Work instructions
Set the listing down unchanged, minus every embedded image.
___
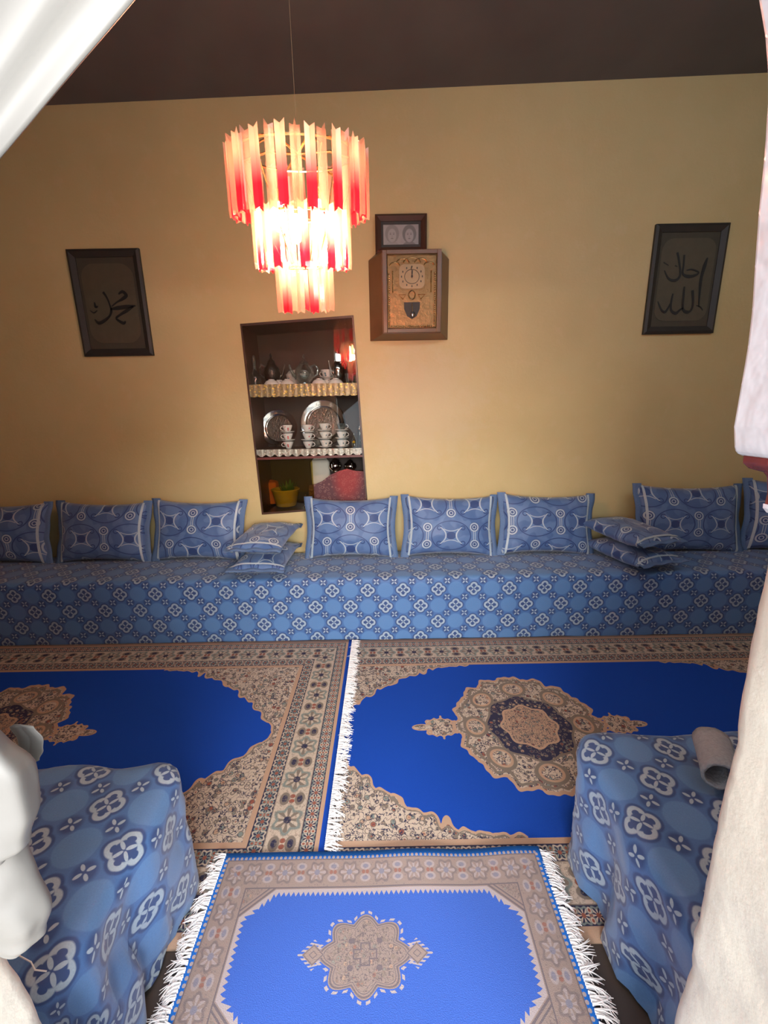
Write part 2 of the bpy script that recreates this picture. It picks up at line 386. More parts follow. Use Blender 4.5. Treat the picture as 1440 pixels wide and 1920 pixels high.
def carpet_mat(name, x0, x1, y0, y1, mx, my, sp_l, sp_r, flip=1):
    """Persian carpet. bounds in metres, medallion centre mx,my, corner piece lengths at both ends"""
    t = NT(name); u, v = t.uv()
    dx = (u-x0).min(x1-u); dy = (v-y0).min(y1-v); d = dx.min(dy)
    side = dx.lt(dy)                        # 1 on the short-end borders
    a = side*v+(1.0-side)*u
    HI = (y1-y0)/2-0.28
    blue = t.mix(t.noise(t.vec(u, v), 300, 2), (0.003, 0.05, 0.40), (0.006, 0.075, 0.47))
    fl = floral(t, u, v, 42); fl2 = floral(t, u, v, 75, PEACH)
    # corner pieces
    vv = (1.0-(((v-(y0+y1)/2).abs())*(1.0/HI))).clamp()*HI           # distance from long inner side
    ul = (u-(x0+0.28)).max(0.0); ur = ((x1-0.28)-u).max(0.0)
    def sp(uu, L):
        k = (1.0-(uu*(1.0/L)).clamp()); wob = ((uu*55).sin().abs()+(uu*131).sin()*0.25)*0.017+((v*77).sin()*0.010)
        return vv-(k*k*(HI*1.03)+wob*(uu.lt(L)))
    s1 = sp(ul, sp_l).min(sp(ur, sp_r))
    c = t.mix(s1.lt(0.0), blue, fl)
    c = t.mix((s1+0.008).abs().lt(0.008), c, PEACH); c = t.mix((s1+0.022).abs().lt(0.004), c, TAUPE)
    # medallion
    X = u-mx; Y = v-my; r = leng(X, Y*0.97); th = Y.at2(X)
    lob = r*(1.0/0.33)-((th*8).cos().abs()*0.07+(th*22).cos()*0.022+(th*47).cos()*0.01)
    pend = ell(X.abs()-0.405, Y, 0.075, 0.062)-((Y*170).cos()*0.10+(X*190).cos()*0.08)
    tip = ell(X.abs()-0.49, Y, 0.045, 0.020); neck = ell(X.abs()-0.335, Y, 0.05, 0.02)
    pp = pend.min(tip).min(neck)
    c = t.mix(pp.lt(1.0), c, PEACH); c = t.mix(pp.lt(0.78), c, fl)
    c = t.mix(lob.lt(0.98), c, PEACH); c = t.mix(lob.lt(0.93), c, fl)
    sc8 = ell(((th*1.2732).cen(1.0))*0.20, r-0.245, 0.058, 0.048)      # scroll cartouches round the rim
    c = t.mix((sc8-1.0).abs().lt(0.15, 0.05), c, TAUPE); c = t.mix((sc8-0.78).abs().lt(0.10, .04), c, PEACH)
    c = t.mix((lob-0.885).abs().lt(0.02), c, TAUPE)
    r2 = r-((th*8).cos()*0.008); fd = floral(t, u, v, 60, NAVY)
    c = t.mix(r2.lt(0.185), c, fd); c = t.mix((r2-0.187).abs().lt(0.005), c, TAUPE)
    c = t.mix(r2.lt(0.120), c, fl2); c = t.mix((r2-0.120).abs().lt(0.005), c, PEACH)
    # borders
    bands = [(0.280, PEACH), ]
    c = t.mix(d.lt(0.280), c, PEACH)
    z1 = rosette(t, a, d-0.232, 0.05, 0.030, NAVY, CREAM, SAGE, RUST); c = t.mix(d.lt(0.260), c, z1)
    c = t.mix(d.lt(0.206), c, TAUPE)
    z2 = rosette(t, a, d-0.145, 0.165, 0.062, CREAM, SAGE, TAUPE, NAVY); z2 = t.mix(((t.noise(t.vec(u, v), 60, 2)-0.5).abs()).lt(0.02, .01)*0.6, z2, TAUPE)
    c = t.mix(d.lt(0.203), c, z2)
    c = t.mix(d.lt(0.088), c, TAUPE)
    z3 = rosette(t, a, d-0.060, 0.042, 0.028, NAVY, SAGE, CREAM, RUST); c = t.mix(d.lt(0.085), c, z3)
    c = t.mix(d.lt(0.035), c, PEACH)
    c = t.mix(dx.lt(0.020), c, blue)
    n = t.noise(t.vec(u, v), 420, 2); t.color(t.mix(n*0.25, c, (0.03, 0.025, 0.025))); t.rough(0.92, 0, 0.15); t.bump(n, 0.3, 0.004)
    return t.m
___
Worked solution
Write part 2 of the bpy script that recreates this picture. It picks up at line 386. More parts follow. Use Blender 4.5. Treat the picture as 1440 pixels wide and 1920 pixels high.
def carpet_mat(name, x0, x1, y0, y1, mx, my, sp_l, sp_r, flip=1):
    """Persian carpet. bounds in metres, medallion centre mx,my, corner piece lengths at both ends"""
    t = NT(name); u, v = t.uv()
    dx = (u-x0).min(x1-u); dy = (v-y0).min(y1-v); d = dx.min(dy)
    side = dx.lt(dy)                        # 1 on the short-end borders
    a = side*v+(1.0-side)*u
    HI = (y1-y0)/2-0.28
    blue = t.mix(t.noise(t.vec(u, v), 300, 2), (0.003, 0.05, 0.40), (0.006, 0.075, 0.47))
    fl = floral(t, u, v, 42); fl2 = floral(t, u, v, 75, PEACH)
    # corner pieces
    vv = (1.0-(((v-(y0+y1)/2).abs())*(1.0/HI))).clamp()*HI           # distance from long inner side
    ul = (u-(x0+0.28)).max(0.0); ur = ((x1-0.28)-u).max(0.0)
    def sp(uu, L):
        k = (1.0-(uu*(1.0/L)).clamp()); wob = ((uu*55).sin().abs()+(uu*131).sin()*0.25)*0.017+((v*77).sin()*0.010)
        return vv-(k*k*(HI*1.03)+wob*(uu.lt(L)))
    s1 = sp(ul, sp_l).min(sp(ur, sp_r))
    c = t.mix(s1.lt(0.0), blue, fl)
    c = t.mix((s1+0.008).abs().lt(0.008), c, PEACH); c = t.mix((s1+0.022).abs().lt(0.004), c, TAUPE)
    # medallion
    X = u-mx; Y = v-my; r = leng(X, Y*0.97); th = Y.at2(X)
    lob = r*(1.0/0.33)-((th*8).cos().abs()*0.07+(th*22).cos()*0.022+(th*47).cos()*0.01)
    pend = ell(X.abs()-0.405, Y, 0.075, 0.062)-((Y*170).cos()*0.10+(X*190).cos()*0.08)
    tip = ell(X.abs()-0.49, Y, 0.045, 0.020); neck = ell(X.abs()-0.335, Y, 0.05, 0.02)
    pp = pend.min(tip).min(neck)
    c = t.mix(pp.lt(1.0), c, PEACH); c = t.mix(pp.lt(0.78), c, fl)
    c = t.mix(lob.lt(0.98), c, PEACH); c = t.mix(lob.lt(0.93), c, fl)
    sc8 = ell(((th*1.2732).cen(1.0))*0.20, r-0.245, 0.058, 0.048)      # scroll cartouches round the rim
    c = t.mix((sc8-1.0).abs().lt(0.15, 0.05), c, TAUPE); c = t.mix((sc8-0.78).abs().lt(0.10, .04), c, PEACH)
    c = t.mix((lob-0.885).abs().lt(0.02), c, TAUPE)
    r2 = r-((th*8).cos()*0.008); fd = floral(t, u, v, 60, NAVY)
    c = t.mix(r2.lt(0.185), c, fd); c = t.mix((r2-0.187).abs().lt(0.005), c, TAUPE)
    c = t.mix(r2.lt(0.120), c, fl2); c = t.mix((r2-0.120).abs().lt(0.005), c, PEACH)
    # borders
    bands = [(0.280, PEACH), ]
    c = t.mix(d.lt(0.280), c, PEACH)
    z1 = rosette(t, a, d-0.232, 0.05, 0.030, NAVY, CREAM, SAGE, RUST); c = t.mix(d.lt(0.260), c, z1)
    c = t.mix(d.lt(0.206), c, TAUPE)
    z2 = rosette(t, a, d-0.145, 0.165, 0.062, CREAM, SAGE, TAUPE, NAVY); z2 = t.mix(((t.noise(t.vec(u, v), 60, 2)-0.5).abs()).lt(0.02, .01)*0.6, z2, TAUPE)
    c = t.mix(d.lt(0.203), c, z2)
    c = t.mix(d.lt(0.088), c, TAUPE)
    z3 = rosette(t, a, d-0.060, 0.042, 0.028, NAVY, SAGE, CREAM, RUST); c = t.mix(d.lt(0.085), c, z3)
    c = t.mix(d.lt(0.035), c, PEACH)
    c = t.mix(dx.lt(0.020), c, blue)
    n = t.noise(t.vec(u, v), 420, 2); t.color(t.mix(n*0.25, c, (0.03, 0.025, 0.025))); t.rough(0.92, 0, 0.15); t.bump(n, 0.3, 0.004)
    return t.m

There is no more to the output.